▸ **GIVEN DATA**
____

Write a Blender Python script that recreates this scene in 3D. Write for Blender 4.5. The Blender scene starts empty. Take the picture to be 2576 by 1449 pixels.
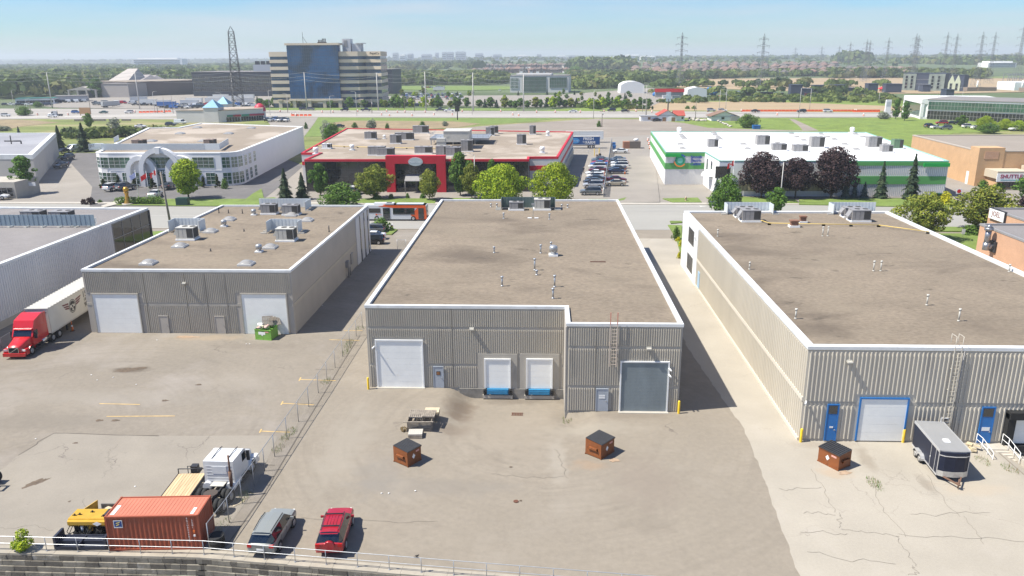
import bpy,bmesh,math,random
import numpy as np
from mathutils import Vector,Matrix
from math import sin,cos,pi,radians as R
random.seed(7)
S = bpy.context.scene
C = S.collection
# ---------------- camera ----------------
CF,PI_,YA,RO,CH = 1958.9,0.2874889,0.0406983,-0.0060626,31.01
_cy,_sy = cos(YA),sin(YA)
FW = Vector((-_sy*cos(PI_),_cy*cos(PI_),-sin(PI_)))
_rt = Vector((_cy,_sy,0));_up = _rt.cross(FW)
RT = cos(RO)*_rt + sin(RO)*_up;UP = -sin(RO)*_rt + cos(RO)*_up
cd = bpy.data.cameras.new('camera');cam = bpy.data.objects.new('camera',cd);C.objects.link(cam)
cam.matrix_world = Matrix(((RT.x,UP.x,-FW.x,0),(RT.y,UP.y,-FW.y,0),(RT.z,UP.z,-FW.z,CH),(0,0,0,1)))
cd.sensor_width = 36;cd.lens = 36*CF/2576;cd.clip_start = 0.5;cd.clip_end = 60000
S.camera = cam
# ---------------- sun and sky ----------------
SUN_EL,SUN_DIR = R(56),Vector((-0.98,-0.21,0)).normalized()
w = bpy.data.worlds.new('World');S.world = w;w.use_nodes = True
nt = w.node_tree;nt.nodes.clear()
sky = nt.nodes.new('ShaderNodeTexSky');sky.sky_type = 'NISHITA';sky.sun_disc = False
sky.sun_elevation = SUN_EL;sky.sun_rotation = math.atan2(SUN_DIR.x,SUN_DIR.y)
sky.altitude = 200;sky.air_density = 1.0;sky.dust_density = .3;sky.ozone_density = 3.0
tc = nt.nodes.new('ShaderNodeTexCoord');mp = nt.nodes.new('ShaderNodeMapping');mp.inputs['Scale'].default_value = (1.2,1.2,14)
mp.inputs['Rotation'].default_value = (0,R(4),0)
nz = nt.nodes.new('ShaderNodeTexNoise');nz.inputs['Scale'].default_value = 1.7;nz.inputs['Detail'].default_value = 6;nz.inputs['Roughness'].default_value = .52
rp = nt.nodes.new('ShaderNodeValToRGB');rp.color_ramp.elements[0].position = .42;rp.color_ramp.elements[1].position = .68
rp.color_ramp.elements[1].color = (.7,.7,.7,1)
mx = nt.nodes.new('ShaderNodeMixRGB');mx.inputs[2].default_value = (6.0,6.5,7.1,1)
bg = nt.nodes.new('ShaderNodeBackground');bg.inputs[1].default_value = 0.068;wo = nt.nodes.new('ShaderNodeOutputWorld')
L = nt.links.new
L(tc.outputs['Generated'],mp.inputs[0]);L(mp.outputs[0],nz.inputs[0]);L(nz.outputs[0],rp.inputs[0]);L(rp.outputs[0],mx.inputs[0])
hv = nt.nodes.new('ShaderNodeHueSaturation');hv.inputs['Saturation'].default_value = 1.38;tn = nt.nodes.new('ShaderNodeMixRGB');tn.blend_type = 'MULTIPLY';tn.inputs[0].default_value = 1;tn.inputs[2].default_value = (.74,.94,1.2,1);L(sky.outputs[0],hv.inputs['Color']);hv.inputs['Value'].default_value = 1.04;L(hv.outputs[0],tn.inputs[1]);L(tn.outputs[0],mx.inputs[1]);L(mx.outputs[0],bg.inputs[0]);L(bg.outputs[0],wo.inputs[0])
sl = bpy.data.lights.new('sun','SUN');sl.energy = 5.0;sl.angle = R(.6);sl.color = (1,.955,.86)
so = bpy.data.objects.new('sun',sl);C.objects.link(so)
sd = Vector((SUN_DIR.x*cos(SUN_EL),SUN_DIR.y*cos(SUN_EL),sin(SUN_EL)))
so.rotation_euler = sd.to_track_quat('Z','Y').to_euler();so.location = (0,0,200)
S.view_settings.view_transform = 'Standard';S.view_settings.look = 'None';S.view_settings.exposure = 0.78;S.view_settings.gamma = 1

# ---------------- turning a spot of the plan into metres ----------------
def ray(px,py): return FW*CF + RT*(px-1288) - UP*(py-724.5)
def g(px,py,z=0.):
    d = ray(px,py);t = (z-CH)/d.z
    return Vector((d.x*t,d.y*t,z))
def W(px,py,Y):                  # on the wall plane y = Y: (x, z)
    d = ray(px,py);t = Y/d.y
    return d.x*t,CH+d.z*t
def WX(px,py,X):                 # on the wall plane x = X: (y, z)
    d = ray(px,py);t = X/d.x
    return d.y*t,CH+d.z*t
def pj(v):
    P = Vector(v)-Vector((0,0,CH));zz = P.dot(FW)
    return 1288+CF*P.dot(RT)/zz,724.5-CF*P.dot(UP)/zz
def ht(bx,by,ty,z0=0.):
    b = g(bx,by,z0);lo,hi = z0,z0+150
    for _ in range(40):
        m = (lo+hi)/2
        if pj((b.x,b.y,m))[1] > ty: lo = m
        else: hi = m
    return lo-z0
def sst(a,b,x):
    t = min(1,max(0,(x-a)/(b-a)));return t*t*(3-2*t)
def zf(x,y):                      # height of the yard: loading pits in front of the docks
    z = 0
    if y < 70.6:
        e = sst(-9.4,-6.6,x + max(0,66-y)*.12)*(1 - sst(2.2,5.5,x) if y < 65.38 else (1 if x < 2.3 else 0))
        z -= 1.05*e*sst(56.5,69.5,y)
    if y < 60.5: z -= 1.0*sst(36.5,40.5,x)*sst(45,57,y)
    return z
# ---------------- materials ----------------
MATS = {}
def srgb(h):
    c = [int(h[i:i+2],16)/255 for i in (0,2,4)]
    return tuple(x/12.92 if x <= .04045 else ((x+.055)/1.055)**2.4 for x in c)
def mat(name,col,rough=.7,metal=0.,var=.0,scale=2.,spots=None,stretch=None,bump=0.,bscale=30.,coord='Object',spec=.4,var2=None,rnd=0.,trans=0.,coat=0.,emit=None):
    """principled surface: colour, two octaves of wear, optional dirt patches"""
    if name in MATS: return MATS[name]
    m = bpy.data.materials.new(name);m.use_nodes = True;n = m.node_tree;N = n.nodes;l = n.links.new
    b = N['Principled BSDF'];out = N['Material Output']
    if isinstance(col,str): col = srgb(col)
    c4 = (*col,1)
    b.inputs['Base Color'].default_value = c4;b.inputs['Roughness'].default_value = rough;b.inputs['Metallic'].default_value = metal
    b.inputs['Specular IOR Level'].default_value = spec
    if coat: b.inputs['Coat Weight'].default_value = coat
    if coord == 'World':
        ge = N.new('ShaderNodeNewGeometry');src = ge.outputs['Position']
    else:
        t = N.new('ShaderNodeTexCoord');src = t.outputs['Object']
    def mapped(sc):
        if not stretch: return src
        q = N.new('ShaderNodeMapping');q.inputs['Scale'].default_value = stretch;l(src,q.inputs[0]);return q.outputs[0]
    cur = None
    if var or var2 or spots:
        mv = mapped(1)
        def noise(sc,det=5,ro=.6,dist=0.):
            q = N.new('ShaderNodeTexNoise');q.inputs['Scale'].default_value = sc;q.inputs['Detail'].default_value = det
            q.inputs['Roughness'].default_value = ro;q.inputs['Distortion'].default_value = dist;l(mv,q.inputs[0]);return q.outputs[0]
        rgb = N.new('ShaderNodeRGB');rgb.outputs[0].default_value = c4;cur = rgb.outputs[0]
        def mul(cur,fac_sock,lo,hi):
            r = N.new('ShaderNodeMapRange');r.inputs[1].default_value = .3;r.inputs[2].default_value = .7
            r.inputs[3].default_value = lo;r.inputs[4].default_value = hi;l(fac_sock,r.inputs[0])
            v = N.new('ShaderNodeVectorMath');v.operation = 'SCALE';l(cur,v.inputs[0]);l(r.outputs[0],v.inputs['Scale']);return v.outputs[0]
        if var: cur = mul(cur,noise(scale),1-var,1+var)
        if var2: cur = mul(cur,noise(var2[0],3,.7),1-var2[1],1+var2[1])
        if spots:
            for (c2,sc,lo,hi,amt) in spots:
                r = N.new('ShaderNodeMapRange');r.inputs[1].default_value = lo;r.inputs[2].default_value = hi;r.inputs[3].default_value = 0;r.inputs[4].default_value = amt
                l(noise(sc,6,.62,.4),r.inputs[0])
                x = N.new('ShaderNodeMixRGB');x.inputs[2].default_value = (*(srgb(c2) if isinstance(c2,str) else c2),1)
                l(r.outputs[0],x.inputs[0]);l(cur,x.inputs[1]);cur = x.outputs[0]
    if rnd:
        oi = N.new('ShaderNodeObjectInfo');hs = N.new('ShaderNodeHueSaturation')
        r = N.new('ShaderNodeMapRange');r.inputs[3].default_value = 1-rnd;r.inputs[4].default_value = 1+rnd;l(oi.outputs['Random'],r.inputs[0])
        r2 = N.new('ShaderNodeMapRange');r2.inputs[3].default_value = .5-rnd*.06;r2.inputs[4].default_value = .5+rnd*.06
        f = N.new('ShaderNodeMath');f.operation = 'FRACT';f2 = N.new('ShaderNodeMath');f2.operation = 'MULTIPLY';f2.inputs[1].default_value = 7.3
        l(oi.outputs['Random'],f2.inputs[0]);l(f2.outputs[0],f.inputs[0]);l(f.outputs[0],r2.inputs[0]);l(r2.outputs[0],hs.inputs['Hue'])
        l(r.outputs[0],hs.inputs['Value'])
        if cur: l(cur,hs.inputs['Color'])
        else: hs.inputs['Color'].default_value = c4
        cur = hs.outputs[0]
    if cur: l(cur,b.inputs['Base Color'])
    if bump:
        q = N.new('ShaderNodeTexNoise');q.inputs['Scale'].default_value = bscale;q.inputs['Detail'].default_value = 3;l(src,q.inputs[0])
        bm = N.new('ShaderNodeBump');bm.inputs['Strength'].default_value = bump;bm.inputs['Distance'].default_value = .05
        l(q.outputs[0],bm.inputs['Height']);l(bm.outputs[0],b.inputs['Normal'])
    if trans:
        tr = N.new('ShaderNodeBsdfTranslucent');ms = N.new('ShaderNodeMixShader');ms.inputs[0].default_value = trans
        if cur: l(cur,tr.inputs[0])
        else: tr.inputs[0].default_value = c4
        l(b.outputs[0],ms.inputs[1]);l(tr.outputs[0],ms.inputs[2]);l(ms.outputs[0],out.inputs[0])
    MATS[name] = m;return m
def cracked(m,sc,width,dark,warp=.6,gate=.5):
    """adds thin crack lines to a ground material"""
    n = m.node_tree;N = n.nodes;l = n.links.new;b = N['Principled BSDF']
    ge = N.new('ShaderNodeNewGeometry');wn = N.new('ShaderNodeTexNoise');wn.inputs['Scale'].default_value = .55;wn.inputs['Detail'].default_value = 5
    l(ge.outputs['Position'],wn.inputs[0]);va = N.new('ShaderNodeVectorMath');va.operation = 'MULTIPLY_ADD'
    l(wn.outputs['Color'],va.inputs[0]);va.inputs[1].default_value = (warp*6,)*3;l(ge.outputs['Position'],va.inputs[2])
    v = N.new('ShaderNodeTexVoronoi');v.feature = 'DISTANCE_TO_EDGE';v.inputs['Scale'].default_value = sc;l(va.outputs[0],v.inputs['Vector'])
    r = N.new('ShaderNodeMapRange');r.inputs[1].default_value = 0;r.inputs[2].default_value = width;r.inputs[3].default_value = 1;r.inputs[4].default_value = 0;l(v.outputs['Distance'],r.inputs[0])
    gn = N.new('ShaderNodeTexNoise');gn.inputs['Scale'].default_value = .09;gn.inputs['Detail'].default_value = 3;l(ge.outputs['Position'],gn.inputs[0])
    gr = N.new('ShaderNodeMapRange');gr.inputs[1].default_value = gate;gr.inputs[2].default_value = gate+.08;l(gn.outputs[0],gr.inputs[0])
    mu = N.new('ShaderNodeMath');mu.operation = 'MULTIPLY';l(r.outputs[0],mu.inputs[0]);l(gr.outputs[0],mu.inputs[1])
    x = N.new('ShaderNodeMixRGB');x.inputs[2].default_value = (*dark,1);l(mu.outputs[0],x.inputs[0])
    l(b.inputs['Base Color'].links[0].from_socket,x.inputs[1]);l(x.outputs[0],b.inputs['Base Color'])
    return m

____

▸ **DO THIS**
Tell how many lines of the material above hold "scene", answering with a bare number.

▸ **TASK OUTPUT**
2